What do you think attracts people to work at Serendipalm?

Many professional staff come from outside the area to work in Asuom, although it is a small town with few of the amenities available in bigger cities. We have staff from Accra, Kumasi, Sekondi-Takoradi and Cape Coast. They are interested in Serendipalm’s work, the social development aspect of the project — the impact their contribution makes to the livelihoods of community members and farmers. Workers come to us because we offer fair wages and excellent benefits, and we work in an atmosphere of respect. Workers call Serendipalm “the listening company.”

What is your long-term vision for Serendipalm?

We plan to increase our production of crude palm oil from 650 to 900+ metric tons per year.

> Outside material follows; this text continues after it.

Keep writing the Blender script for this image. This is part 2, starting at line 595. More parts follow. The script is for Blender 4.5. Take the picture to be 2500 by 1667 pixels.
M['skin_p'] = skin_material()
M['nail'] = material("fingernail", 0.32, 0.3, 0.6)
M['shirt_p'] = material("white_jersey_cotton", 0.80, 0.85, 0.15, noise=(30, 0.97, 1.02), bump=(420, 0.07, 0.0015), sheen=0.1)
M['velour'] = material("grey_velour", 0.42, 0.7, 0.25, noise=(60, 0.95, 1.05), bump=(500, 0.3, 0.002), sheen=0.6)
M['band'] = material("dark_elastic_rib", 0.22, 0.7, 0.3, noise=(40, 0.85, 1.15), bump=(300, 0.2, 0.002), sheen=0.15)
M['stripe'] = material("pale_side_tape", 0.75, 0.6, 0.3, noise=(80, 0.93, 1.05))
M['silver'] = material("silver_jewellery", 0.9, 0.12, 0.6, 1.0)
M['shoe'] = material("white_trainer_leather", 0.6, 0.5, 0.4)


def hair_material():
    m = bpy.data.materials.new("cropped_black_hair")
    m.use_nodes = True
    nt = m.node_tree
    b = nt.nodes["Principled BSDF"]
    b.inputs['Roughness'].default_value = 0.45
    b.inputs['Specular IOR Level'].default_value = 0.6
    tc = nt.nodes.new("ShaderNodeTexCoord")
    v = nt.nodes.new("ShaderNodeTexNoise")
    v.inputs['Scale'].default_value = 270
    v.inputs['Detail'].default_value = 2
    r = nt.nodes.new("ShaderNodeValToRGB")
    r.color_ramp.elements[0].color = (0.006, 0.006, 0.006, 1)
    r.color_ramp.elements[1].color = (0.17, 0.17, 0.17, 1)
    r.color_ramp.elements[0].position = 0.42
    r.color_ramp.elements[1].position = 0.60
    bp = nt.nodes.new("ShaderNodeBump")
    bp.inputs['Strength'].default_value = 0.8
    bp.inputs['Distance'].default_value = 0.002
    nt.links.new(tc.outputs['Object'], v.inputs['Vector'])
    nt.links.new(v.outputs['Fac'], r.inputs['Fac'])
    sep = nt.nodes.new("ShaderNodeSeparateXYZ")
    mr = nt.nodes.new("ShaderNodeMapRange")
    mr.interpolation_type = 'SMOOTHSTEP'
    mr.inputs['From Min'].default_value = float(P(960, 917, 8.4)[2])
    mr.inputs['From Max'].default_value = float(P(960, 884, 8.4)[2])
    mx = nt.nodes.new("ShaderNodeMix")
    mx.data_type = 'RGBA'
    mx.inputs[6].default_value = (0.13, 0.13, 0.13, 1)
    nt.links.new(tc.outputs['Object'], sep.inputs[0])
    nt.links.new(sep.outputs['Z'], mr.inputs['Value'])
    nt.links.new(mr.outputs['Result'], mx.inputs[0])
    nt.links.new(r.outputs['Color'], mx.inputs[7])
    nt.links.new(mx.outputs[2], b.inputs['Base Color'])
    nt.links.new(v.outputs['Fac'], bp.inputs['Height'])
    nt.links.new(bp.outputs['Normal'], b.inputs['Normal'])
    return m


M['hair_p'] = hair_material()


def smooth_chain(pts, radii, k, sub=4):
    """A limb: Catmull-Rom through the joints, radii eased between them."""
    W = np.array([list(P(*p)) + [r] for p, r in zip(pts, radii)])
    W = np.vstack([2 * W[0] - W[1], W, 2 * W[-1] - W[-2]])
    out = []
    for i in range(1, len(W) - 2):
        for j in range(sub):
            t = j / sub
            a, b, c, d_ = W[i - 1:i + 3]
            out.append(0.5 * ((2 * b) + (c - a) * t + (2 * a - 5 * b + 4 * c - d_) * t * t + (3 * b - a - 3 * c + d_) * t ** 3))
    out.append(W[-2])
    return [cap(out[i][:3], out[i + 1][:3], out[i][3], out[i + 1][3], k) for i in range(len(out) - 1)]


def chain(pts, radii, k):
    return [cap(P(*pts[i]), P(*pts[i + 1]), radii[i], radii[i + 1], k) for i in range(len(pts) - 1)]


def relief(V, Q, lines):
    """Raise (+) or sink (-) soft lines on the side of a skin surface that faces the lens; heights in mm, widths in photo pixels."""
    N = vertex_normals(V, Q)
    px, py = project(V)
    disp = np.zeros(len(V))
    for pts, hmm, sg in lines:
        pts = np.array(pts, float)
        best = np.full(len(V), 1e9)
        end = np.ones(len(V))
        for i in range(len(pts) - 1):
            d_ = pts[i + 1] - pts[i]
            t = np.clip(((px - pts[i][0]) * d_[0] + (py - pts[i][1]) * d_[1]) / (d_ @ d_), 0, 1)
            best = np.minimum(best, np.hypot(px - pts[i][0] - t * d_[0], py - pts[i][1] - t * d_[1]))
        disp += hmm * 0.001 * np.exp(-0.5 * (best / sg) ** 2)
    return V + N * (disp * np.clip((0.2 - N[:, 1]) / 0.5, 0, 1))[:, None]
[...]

We are also adding the production of organic and fair trade cocoa to our program. Many of our oil palm farmers also grow cocoa, and we could produce up to 1000 metric tons of cocoa beans annually, and already have several customers in the U.S. and Germany for that amount. We plan to improve our mill’s oil extraction rate from 16% to 20%, thus cutting cost of production by some 20%. And since we are supplying two German customers, Rapunzel and GEPA, with oil for food products, we need to maintain high quality and keep free fatty acid content consistently below 4%.


Our vision is also to extend community development projects to the subcommunities under the major communities we are working with, such as Asuom, Abodom, Bomso, Abaam. Previous fair trade projects were concentrated in the town centers, so we are looking at encouraging the fair trade committee to extend services to the places where they are needed most, such as water and sanitation projects in the peripheries of the communities.